**TASK GOAL:**
Each line from the top of the listing through the one holding "the bed', 'rug')" should be restated word for word, with nothing added and no pictures.

**DATA EXTRACT:**
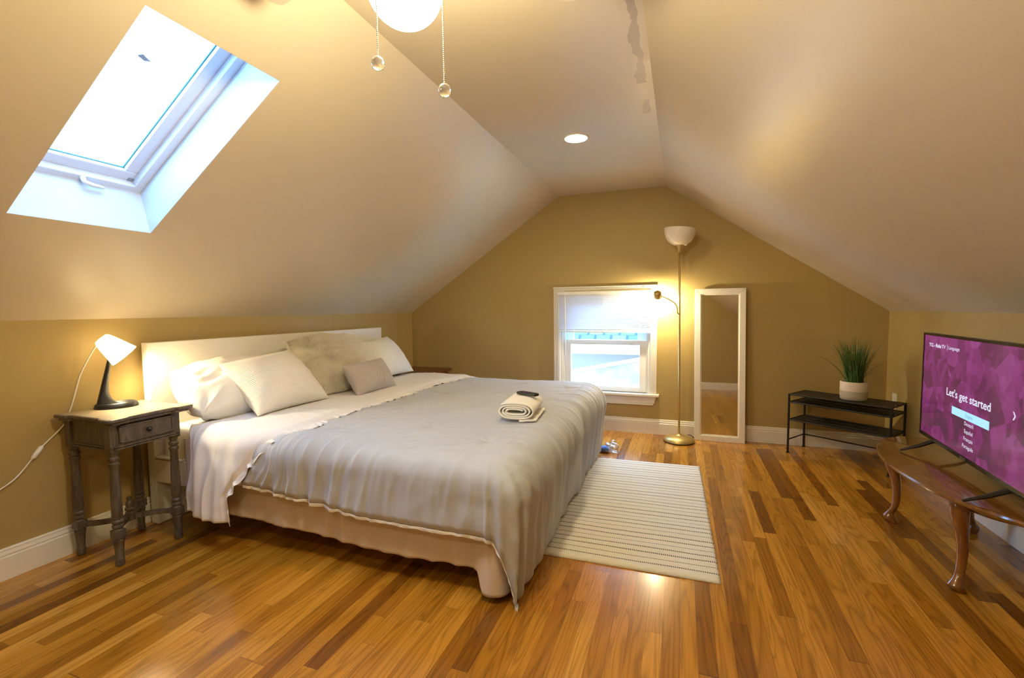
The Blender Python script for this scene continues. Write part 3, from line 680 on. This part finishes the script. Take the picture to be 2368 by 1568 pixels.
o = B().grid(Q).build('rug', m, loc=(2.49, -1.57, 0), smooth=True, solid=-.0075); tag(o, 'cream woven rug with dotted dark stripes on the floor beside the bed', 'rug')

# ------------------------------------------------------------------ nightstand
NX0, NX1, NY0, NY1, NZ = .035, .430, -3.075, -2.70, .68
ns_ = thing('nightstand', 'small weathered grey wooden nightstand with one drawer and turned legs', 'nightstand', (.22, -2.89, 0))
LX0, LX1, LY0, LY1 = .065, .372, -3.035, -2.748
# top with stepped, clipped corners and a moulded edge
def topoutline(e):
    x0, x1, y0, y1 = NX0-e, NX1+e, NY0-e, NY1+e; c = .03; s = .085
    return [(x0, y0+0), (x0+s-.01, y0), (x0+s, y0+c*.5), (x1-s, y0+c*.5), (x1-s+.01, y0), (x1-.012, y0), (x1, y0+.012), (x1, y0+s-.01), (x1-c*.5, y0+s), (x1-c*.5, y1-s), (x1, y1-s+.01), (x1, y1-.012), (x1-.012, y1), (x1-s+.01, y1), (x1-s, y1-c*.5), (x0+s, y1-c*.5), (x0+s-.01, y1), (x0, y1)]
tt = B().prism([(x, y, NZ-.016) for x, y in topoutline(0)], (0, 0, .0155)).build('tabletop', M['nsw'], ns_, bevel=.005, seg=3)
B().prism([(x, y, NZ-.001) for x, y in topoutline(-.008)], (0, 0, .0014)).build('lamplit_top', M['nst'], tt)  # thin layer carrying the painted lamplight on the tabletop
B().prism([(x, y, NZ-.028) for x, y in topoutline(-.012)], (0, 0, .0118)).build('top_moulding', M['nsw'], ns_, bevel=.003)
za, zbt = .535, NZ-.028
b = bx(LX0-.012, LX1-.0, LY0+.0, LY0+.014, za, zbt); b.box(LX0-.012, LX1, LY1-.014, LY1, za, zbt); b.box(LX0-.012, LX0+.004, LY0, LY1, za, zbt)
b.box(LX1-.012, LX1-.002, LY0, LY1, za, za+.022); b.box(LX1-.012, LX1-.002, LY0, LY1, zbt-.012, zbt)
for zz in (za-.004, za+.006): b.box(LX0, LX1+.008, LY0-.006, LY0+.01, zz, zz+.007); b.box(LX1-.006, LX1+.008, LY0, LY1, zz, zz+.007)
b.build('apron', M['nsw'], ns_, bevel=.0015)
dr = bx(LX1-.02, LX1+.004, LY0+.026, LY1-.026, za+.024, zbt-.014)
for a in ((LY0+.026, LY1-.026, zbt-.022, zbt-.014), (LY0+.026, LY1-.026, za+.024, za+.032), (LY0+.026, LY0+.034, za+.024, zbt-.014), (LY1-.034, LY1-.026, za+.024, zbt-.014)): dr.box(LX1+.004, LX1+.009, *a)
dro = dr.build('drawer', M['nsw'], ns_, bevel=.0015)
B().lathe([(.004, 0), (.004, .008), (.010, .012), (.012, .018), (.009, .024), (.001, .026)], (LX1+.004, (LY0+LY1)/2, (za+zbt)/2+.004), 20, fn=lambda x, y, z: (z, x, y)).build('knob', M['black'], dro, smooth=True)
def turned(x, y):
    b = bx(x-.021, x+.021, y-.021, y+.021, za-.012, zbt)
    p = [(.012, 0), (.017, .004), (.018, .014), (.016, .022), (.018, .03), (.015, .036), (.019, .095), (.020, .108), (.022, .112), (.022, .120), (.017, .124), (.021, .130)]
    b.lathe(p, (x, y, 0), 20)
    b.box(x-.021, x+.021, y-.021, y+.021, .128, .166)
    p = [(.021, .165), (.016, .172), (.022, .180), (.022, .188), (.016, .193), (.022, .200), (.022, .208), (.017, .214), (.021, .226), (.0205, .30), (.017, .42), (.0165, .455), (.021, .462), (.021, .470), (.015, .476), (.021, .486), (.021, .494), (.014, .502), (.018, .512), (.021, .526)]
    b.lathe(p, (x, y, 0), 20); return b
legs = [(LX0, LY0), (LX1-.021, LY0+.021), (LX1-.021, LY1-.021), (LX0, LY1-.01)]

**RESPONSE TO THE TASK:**
The Blender Python script for this scene continues. Write part 3, from line 680 on. This part finishes the script. Take the picture to be 2368 by 1568 pixels.
o = B().grid(Q).build('rug', m, loc=(2.49, -1.57, 0), smooth=True, solid=-.0075); tag(o, 'cream woven rug with dotted dark stripes on the floor beside the bed', 'rug')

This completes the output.